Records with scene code
====================

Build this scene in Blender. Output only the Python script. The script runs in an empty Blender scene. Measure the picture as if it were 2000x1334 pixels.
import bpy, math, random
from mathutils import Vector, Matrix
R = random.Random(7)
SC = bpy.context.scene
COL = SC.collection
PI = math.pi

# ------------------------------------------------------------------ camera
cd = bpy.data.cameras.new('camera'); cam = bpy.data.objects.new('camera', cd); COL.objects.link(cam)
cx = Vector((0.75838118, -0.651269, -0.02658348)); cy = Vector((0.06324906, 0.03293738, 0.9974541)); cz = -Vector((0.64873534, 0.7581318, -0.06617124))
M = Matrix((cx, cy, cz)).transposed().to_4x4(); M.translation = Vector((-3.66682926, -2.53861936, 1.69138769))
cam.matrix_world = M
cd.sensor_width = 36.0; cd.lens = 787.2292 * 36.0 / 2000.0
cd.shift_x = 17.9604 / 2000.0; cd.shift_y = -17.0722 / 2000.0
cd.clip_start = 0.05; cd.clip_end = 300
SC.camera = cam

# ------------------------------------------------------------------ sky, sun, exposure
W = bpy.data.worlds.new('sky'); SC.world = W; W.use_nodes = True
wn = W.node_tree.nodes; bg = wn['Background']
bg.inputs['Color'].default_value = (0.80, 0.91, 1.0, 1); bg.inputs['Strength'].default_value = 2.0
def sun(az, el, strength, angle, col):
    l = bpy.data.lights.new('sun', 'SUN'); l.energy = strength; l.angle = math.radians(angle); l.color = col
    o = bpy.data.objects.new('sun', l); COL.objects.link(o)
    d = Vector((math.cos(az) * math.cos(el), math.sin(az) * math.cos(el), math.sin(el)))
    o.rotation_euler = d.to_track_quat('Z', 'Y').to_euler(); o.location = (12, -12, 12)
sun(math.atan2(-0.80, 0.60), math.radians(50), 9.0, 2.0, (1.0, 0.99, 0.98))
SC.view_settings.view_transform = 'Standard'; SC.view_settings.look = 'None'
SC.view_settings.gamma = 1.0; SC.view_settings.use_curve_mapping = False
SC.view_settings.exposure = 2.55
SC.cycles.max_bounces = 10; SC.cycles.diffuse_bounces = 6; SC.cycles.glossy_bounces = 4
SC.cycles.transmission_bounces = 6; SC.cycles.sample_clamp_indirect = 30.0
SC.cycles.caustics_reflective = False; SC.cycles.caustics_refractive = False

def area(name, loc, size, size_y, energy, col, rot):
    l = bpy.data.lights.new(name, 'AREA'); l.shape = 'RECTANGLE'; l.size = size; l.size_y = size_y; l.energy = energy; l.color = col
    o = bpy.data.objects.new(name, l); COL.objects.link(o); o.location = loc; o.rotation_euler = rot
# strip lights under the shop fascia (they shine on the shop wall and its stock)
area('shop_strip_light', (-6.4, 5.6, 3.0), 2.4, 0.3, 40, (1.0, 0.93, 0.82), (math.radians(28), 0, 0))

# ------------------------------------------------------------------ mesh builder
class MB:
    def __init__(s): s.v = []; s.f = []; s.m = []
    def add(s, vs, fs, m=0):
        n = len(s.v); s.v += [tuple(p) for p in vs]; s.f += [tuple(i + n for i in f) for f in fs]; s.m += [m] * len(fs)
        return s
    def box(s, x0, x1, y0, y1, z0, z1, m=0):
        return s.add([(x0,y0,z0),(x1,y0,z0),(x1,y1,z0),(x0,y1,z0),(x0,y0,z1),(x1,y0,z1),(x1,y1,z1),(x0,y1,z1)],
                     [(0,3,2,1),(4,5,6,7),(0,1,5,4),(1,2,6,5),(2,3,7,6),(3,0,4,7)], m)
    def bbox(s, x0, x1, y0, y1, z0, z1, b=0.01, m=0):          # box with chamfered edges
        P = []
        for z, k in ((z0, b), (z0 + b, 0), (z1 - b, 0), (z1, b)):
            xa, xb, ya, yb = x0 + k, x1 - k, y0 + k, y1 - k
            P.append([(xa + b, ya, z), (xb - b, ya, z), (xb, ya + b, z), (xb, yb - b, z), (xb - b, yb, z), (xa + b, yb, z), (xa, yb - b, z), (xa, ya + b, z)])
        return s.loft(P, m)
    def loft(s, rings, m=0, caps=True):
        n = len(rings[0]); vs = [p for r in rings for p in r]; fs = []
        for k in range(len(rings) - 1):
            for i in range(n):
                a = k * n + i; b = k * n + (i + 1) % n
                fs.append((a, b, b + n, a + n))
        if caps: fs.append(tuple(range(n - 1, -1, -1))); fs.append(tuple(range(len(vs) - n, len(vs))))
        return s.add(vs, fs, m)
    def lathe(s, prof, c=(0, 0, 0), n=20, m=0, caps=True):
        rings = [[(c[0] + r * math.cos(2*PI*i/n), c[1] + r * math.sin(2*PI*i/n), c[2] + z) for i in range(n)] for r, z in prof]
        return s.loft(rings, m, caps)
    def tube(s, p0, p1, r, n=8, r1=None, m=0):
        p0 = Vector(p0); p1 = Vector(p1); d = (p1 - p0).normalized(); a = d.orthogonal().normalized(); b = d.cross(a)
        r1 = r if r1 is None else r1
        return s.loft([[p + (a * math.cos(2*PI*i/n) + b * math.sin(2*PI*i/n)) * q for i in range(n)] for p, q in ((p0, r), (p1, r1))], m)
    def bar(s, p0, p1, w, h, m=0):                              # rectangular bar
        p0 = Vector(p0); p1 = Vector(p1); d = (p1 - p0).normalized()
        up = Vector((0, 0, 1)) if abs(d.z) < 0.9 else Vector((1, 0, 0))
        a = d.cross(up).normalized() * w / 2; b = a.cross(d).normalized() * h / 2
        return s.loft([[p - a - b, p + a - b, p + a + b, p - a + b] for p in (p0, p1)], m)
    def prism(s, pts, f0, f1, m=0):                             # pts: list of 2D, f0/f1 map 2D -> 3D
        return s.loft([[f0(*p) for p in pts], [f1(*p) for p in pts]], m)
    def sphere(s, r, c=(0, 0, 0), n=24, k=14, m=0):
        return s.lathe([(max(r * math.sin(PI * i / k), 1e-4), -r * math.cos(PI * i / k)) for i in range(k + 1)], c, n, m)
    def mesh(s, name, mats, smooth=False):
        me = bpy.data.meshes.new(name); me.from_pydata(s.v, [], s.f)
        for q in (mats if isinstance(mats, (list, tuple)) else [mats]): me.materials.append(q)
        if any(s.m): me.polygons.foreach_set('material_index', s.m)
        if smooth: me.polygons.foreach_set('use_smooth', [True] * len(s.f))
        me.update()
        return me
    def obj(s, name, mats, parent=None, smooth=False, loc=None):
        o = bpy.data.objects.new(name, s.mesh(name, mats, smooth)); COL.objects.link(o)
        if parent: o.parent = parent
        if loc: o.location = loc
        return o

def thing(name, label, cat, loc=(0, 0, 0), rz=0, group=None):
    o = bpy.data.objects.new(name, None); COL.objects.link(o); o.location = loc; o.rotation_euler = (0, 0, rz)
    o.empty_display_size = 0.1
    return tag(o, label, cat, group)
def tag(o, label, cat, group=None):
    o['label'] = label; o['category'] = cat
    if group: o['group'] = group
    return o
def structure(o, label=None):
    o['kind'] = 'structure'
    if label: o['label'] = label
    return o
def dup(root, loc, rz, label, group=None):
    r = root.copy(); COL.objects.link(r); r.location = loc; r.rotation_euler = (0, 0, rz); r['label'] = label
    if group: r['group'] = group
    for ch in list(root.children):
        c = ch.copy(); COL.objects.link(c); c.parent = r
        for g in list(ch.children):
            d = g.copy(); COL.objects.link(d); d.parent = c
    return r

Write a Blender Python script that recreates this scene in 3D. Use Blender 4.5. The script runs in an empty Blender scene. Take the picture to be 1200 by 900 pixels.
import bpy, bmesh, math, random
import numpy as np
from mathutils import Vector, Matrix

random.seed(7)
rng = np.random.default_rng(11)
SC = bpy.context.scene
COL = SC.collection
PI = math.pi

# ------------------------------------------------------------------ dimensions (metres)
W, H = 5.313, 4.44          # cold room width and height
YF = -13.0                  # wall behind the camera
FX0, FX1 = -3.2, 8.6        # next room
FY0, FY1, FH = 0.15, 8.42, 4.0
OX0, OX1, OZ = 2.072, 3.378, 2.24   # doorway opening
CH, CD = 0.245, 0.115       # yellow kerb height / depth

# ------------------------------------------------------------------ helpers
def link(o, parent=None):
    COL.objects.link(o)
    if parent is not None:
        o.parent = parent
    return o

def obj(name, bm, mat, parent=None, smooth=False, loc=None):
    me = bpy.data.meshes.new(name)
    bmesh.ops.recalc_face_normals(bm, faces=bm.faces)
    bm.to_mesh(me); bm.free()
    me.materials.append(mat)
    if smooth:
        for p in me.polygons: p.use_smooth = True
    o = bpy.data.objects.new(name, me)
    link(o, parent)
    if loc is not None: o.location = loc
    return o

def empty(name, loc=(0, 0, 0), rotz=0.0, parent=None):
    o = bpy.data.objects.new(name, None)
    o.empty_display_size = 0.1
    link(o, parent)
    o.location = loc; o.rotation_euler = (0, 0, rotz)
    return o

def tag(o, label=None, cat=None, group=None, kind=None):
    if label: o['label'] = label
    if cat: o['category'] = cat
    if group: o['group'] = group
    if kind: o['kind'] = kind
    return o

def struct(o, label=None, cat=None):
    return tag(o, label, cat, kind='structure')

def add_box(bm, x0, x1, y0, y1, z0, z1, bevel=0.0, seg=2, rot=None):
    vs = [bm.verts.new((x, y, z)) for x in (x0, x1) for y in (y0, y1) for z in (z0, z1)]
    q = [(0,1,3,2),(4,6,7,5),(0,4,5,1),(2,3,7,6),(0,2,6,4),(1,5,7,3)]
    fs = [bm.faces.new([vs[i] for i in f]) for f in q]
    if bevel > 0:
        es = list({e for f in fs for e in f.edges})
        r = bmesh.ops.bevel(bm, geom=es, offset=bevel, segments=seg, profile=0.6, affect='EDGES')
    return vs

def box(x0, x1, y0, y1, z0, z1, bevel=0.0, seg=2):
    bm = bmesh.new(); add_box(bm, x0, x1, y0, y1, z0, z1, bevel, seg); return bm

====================

◆ **Task goal**
Each line above that holds the string "Blender" should be copied and shown.

◆ **Expected answer**
Build this scene in Blender. Output only the Python script. The script runs in an empty Blender scene. Measure the picture as if it were 2000x1334 pixels.
Write a Blender Python script that recreates this scene in 3D. Use Blender 4.5. The script runs in an empty Blender scene. Take the picture to be 1200 by 900 pixels.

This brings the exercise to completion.